STORED DATA ->
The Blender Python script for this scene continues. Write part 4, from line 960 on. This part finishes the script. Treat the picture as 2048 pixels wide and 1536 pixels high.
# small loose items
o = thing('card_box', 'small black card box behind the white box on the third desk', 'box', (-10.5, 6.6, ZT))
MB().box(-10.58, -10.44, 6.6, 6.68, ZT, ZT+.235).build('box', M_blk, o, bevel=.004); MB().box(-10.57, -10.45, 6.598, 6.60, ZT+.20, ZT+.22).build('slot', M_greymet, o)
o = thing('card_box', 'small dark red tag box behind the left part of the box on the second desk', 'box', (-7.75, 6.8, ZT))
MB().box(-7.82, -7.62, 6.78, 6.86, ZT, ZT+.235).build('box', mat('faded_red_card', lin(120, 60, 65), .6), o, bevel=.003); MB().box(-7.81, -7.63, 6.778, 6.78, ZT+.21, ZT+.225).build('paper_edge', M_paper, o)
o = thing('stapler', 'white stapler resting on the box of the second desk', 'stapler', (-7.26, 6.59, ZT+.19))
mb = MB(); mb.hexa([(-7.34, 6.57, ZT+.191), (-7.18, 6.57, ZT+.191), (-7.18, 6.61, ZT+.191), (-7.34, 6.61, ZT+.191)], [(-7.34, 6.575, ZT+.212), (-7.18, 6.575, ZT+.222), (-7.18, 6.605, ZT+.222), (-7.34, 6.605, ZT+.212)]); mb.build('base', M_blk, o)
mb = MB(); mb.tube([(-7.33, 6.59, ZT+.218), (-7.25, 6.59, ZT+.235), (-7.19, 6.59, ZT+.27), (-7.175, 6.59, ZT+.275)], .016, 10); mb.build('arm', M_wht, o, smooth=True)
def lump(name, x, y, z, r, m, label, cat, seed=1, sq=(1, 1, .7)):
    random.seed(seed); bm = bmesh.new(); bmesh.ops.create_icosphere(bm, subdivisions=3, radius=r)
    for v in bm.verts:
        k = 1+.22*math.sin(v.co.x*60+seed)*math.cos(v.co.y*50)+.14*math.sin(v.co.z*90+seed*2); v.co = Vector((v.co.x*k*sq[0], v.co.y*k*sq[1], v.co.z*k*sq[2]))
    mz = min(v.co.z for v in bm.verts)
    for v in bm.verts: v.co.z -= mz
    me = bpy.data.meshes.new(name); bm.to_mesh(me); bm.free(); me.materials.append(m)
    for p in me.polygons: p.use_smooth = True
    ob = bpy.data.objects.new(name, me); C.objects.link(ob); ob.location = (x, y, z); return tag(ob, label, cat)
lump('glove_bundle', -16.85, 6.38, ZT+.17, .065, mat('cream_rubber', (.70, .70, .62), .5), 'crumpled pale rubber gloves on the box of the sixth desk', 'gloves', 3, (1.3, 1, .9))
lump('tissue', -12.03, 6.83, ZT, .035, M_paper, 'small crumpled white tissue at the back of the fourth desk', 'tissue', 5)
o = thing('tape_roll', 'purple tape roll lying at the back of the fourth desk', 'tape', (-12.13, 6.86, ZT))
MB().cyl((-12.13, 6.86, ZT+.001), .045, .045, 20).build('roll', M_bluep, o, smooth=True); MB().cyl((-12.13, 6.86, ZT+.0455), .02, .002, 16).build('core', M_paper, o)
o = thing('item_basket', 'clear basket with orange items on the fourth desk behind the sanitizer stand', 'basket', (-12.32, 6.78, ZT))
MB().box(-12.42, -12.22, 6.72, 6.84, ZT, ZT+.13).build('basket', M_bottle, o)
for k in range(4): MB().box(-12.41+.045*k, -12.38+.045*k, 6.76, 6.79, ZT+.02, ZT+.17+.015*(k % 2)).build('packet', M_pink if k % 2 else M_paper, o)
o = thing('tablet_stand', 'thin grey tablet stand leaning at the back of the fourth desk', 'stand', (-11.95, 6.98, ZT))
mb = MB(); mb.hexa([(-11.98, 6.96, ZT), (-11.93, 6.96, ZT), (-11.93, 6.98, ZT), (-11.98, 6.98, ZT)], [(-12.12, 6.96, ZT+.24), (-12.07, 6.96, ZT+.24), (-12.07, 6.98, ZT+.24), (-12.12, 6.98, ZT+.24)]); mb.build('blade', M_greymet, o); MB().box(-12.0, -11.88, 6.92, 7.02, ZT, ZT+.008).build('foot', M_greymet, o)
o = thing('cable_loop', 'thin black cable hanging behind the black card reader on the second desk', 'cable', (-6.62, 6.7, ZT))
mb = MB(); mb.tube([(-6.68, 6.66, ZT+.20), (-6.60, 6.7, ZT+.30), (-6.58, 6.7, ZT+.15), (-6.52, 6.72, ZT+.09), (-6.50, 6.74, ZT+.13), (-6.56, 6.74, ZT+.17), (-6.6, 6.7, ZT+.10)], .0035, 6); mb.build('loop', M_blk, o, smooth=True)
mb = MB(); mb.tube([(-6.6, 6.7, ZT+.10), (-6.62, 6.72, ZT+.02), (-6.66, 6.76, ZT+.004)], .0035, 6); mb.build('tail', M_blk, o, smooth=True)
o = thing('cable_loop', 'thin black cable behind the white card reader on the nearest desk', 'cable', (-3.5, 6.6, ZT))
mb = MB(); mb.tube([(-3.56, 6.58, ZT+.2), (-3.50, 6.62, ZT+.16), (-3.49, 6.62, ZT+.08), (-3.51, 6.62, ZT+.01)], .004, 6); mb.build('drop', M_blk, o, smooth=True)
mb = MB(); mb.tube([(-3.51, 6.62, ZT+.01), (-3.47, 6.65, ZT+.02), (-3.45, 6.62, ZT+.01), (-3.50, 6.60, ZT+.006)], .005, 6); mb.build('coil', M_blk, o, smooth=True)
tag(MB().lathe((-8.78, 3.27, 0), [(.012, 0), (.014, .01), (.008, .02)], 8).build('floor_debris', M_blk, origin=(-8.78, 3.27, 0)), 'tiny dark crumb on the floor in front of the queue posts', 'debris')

AIM OF THE TASK -> Reproduce the material above without altering a single character.

ANSWER TO THIS PROBLEM ->
The Blender Python script for this scene continues. Write part 4, from line 960 on. This part finishes the script. Treat the picture as 2048 pixels wide and 1536 pixels high.
# small loose items
o = thing('card_box', 'small black card box behind the white box on the third desk', 'box', (-10.5, 6.6, ZT))
MB().box(-10.58, -10.44, 6.6, 6.68, ZT, ZT+.235).build('box', M_blk, o, bevel=.004); MB().box(-10.57, -10.45, 6.598, 6.60, ZT+.20, ZT+.22).build('slot', M_greymet, o)
o = thing('card_box', 'small dark red tag box behind the left part of the box on the second desk', 'box', (-7.75, 6.8, ZT))
MB().box(-7.82, -7.62, 6.78, 6.86, ZT, ZT+.235).build('box', mat('faded_red_card', lin(120, 60, 65), .6), o, bevel=.003); MB().box(-7.81, -7.63, 6.778, 6.78, ZT+.21, ZT+.225).build('paper_edge', M_paper, o)
o = thing('stapler', 'white stapler resting on the box of the second desk', 'stapler', (-7.26, 6.59, ZT+.19))
mb = MB(); mb.hexa([(-7.34, 6.57, ZT+.191), (-7.18, 6.57, ZT+.191), (-7.18, 6.61, ZT+.191), (-7.34, 6.61, ZT+.191)], [(-7.34, 6.575, ZT+.212), (-7.18, 6.575, ZT+.222), (-7.18, 6.605, ZT+.222), (-7.34, 6.605, ZT+.212)]); mb.build('base', M_blk, o)
mb = MB(); mb.tube([(-7.33, 6.59, ZT+.218), (-7.25, 6.59, ZT+.235), (-7.19, 6.59, ZT+.27), (-7.175, 6.59, ZT+.275)], .016, 10); mb.build('arm', M_wht, o, smooth=True)
def lump(name, x, y, z, r, m, label, cat, seed=1, sq=(1, 1, .7)):
    random.seed(seed); bm = bmesh.new(); bmesh.ops.create_icosphere(bm, subdivisions=3, radius=r)
    for v in bm.verts:
        k = 1+.22*math.sin(v.co.x*60+seed)*math.cos(v.co.y*50)+.14*math.sin(v.co.z*90+seed*2); v.co = Vector((v.co.x*k*sq[0], v.co.y*k*sq[1], v.co.z*k*sq[2]))
    mz = min(v.co.z for v in bm.verts)
    for v in bm.verts: v.co.z -= mz
    me = bpy.data.meshes.new(name); bm.to_mesh(me); bm.free(); me.materials.append(m)
    for p in me.polygons: p.use_smooth = True
    ob = bpy.data.objects.new(name, me); C.objects.link(ob); ob.location = (x, y, z); return tag(ob, label, cat)
lump('glove_bundle', -16.85, 6.38, ZT+.17, .065, mat('cream_rubber', (.70, .70, .62), .5), 'crumpled pale rubber gloves on the box of the sixth desk', 'gloves', 3, (1.3, 1, .9))
lump('tissue', -12.03, 6.83, ZT, .035, M_paper, 'small crumpled white tissue at the back of the fourth desk', 'tissue', 5)
o = thing('tape_roll', 'purple tape roll lying at the back of the fourth desk', 'tape', (-12.13, 6.86, ZT))
MB().cyl((-12.13, 6.86, ZT+.001), .045, .045, 20).build('roll', M_bluep, o, smooth=True); MB().cyl((-12.13, 6.86, ZT+.0455), .02, .002, 16).build('core', M_paper, o)
o = thing('item_basket', 'clear basket with orange items on the fourth desk behind the sanitizer stand', 'basket', (-12.32, 6.78, ZT))
MB().box(-12.42, -12.22, 6.72, 6.84, ZT, ZT+.13).build('basket', M_bottle, o)
for k in range(4): MB().box(-12.41+.045*k, -12.38+.045*k, 6.76, 6.79, ZT+.02, ZT+.17+.015*(k % 2)).build('packet', M_pink if k % 2 else M_paper, o)
o = thing('tablet_stand', 'thin grey tablet stand leaning at the back of the fourth desk', 'stand', (-11.95, 6.98, ZT))
mb = MB(); mb.hexa([(-11.98, 6.96, ZT), (-11.93, 6.96, ZT), (-11.93, 6.98, ZT), (-11.98, 6.98, ZT)], [(-12.12, 6.96, ZT+.24), (-12.07, 6.96, ZT+.24), (-12.07, 6.98, ZT+.24), (-12.12, 6.98, ZT+.24)]); mb.build('blade', M_greymet, o); MB().box(-12.0, -11.88, 6.92, 7.02, ZT, ZT+.008).build('foot', M_greymet, o)
o = thing('cable_loop', 'thin black cable hanging behind the black card reader on the second desk', 'cable', (-6.62, 6.7, ZT))
mb = MB(); mb.tube([(-6.68, 6.66, ZT+.20), (-6.60, 6.7, ZT+.30), (-6.58, 6.7, ZT+.15), (-6.52, 6.72, ZT+.09), (-6.50, 6.74, ZT+.13), (-6.56, 6.74, ZT+.17), (-6.6, 6.7, ZT+.10)], .0035, 6); mb.build('loop', M_blk, o, smooth=True)
mb = MB(); mb.tube([(-6.6, 6.7, ZT+.10), (-6.62, 6.72, ZT+.02), (-6.66, 6.76, ZT+.004)], .0035, 6); mb.build('tail', M_blk, o, smooth=True)
o = thing('cable_loop', 'thin black cable behind the white card reader on the nearest desk', 'cable', (-3.5, 6.6, ZT))
mb = MB(); mb.tube([(-3.56, 6.58, ZT+.2), (-3.50, 6.62, ZT+.16), (-3.49, 6.62, ZT+.08), (-3.51, 6.62, ZT+.01)], .004, 6); mb.build('drop', M_blk, o, smooth=True)
mb = MB(); mb.tube([(-3.51, 6.62, ZT+.01), (-3.47, 6.65, ZT+.02), (-3.45, 6.62, ZT+.01), (-3.50, 6.60, ZT+.006)], .005, 6); mb.build('coil', M_blk, o, smooth=True)
tag(MB().lathe((-8.78, 3.27, 0), [(.012, 0), (.014, .01), (.008, .02)], 8).build('floor_debris', M_blk, origin=(-8.78, 3.27, 0)), 'tiny dark crumb on the floor in front of the queue posts', 'debris')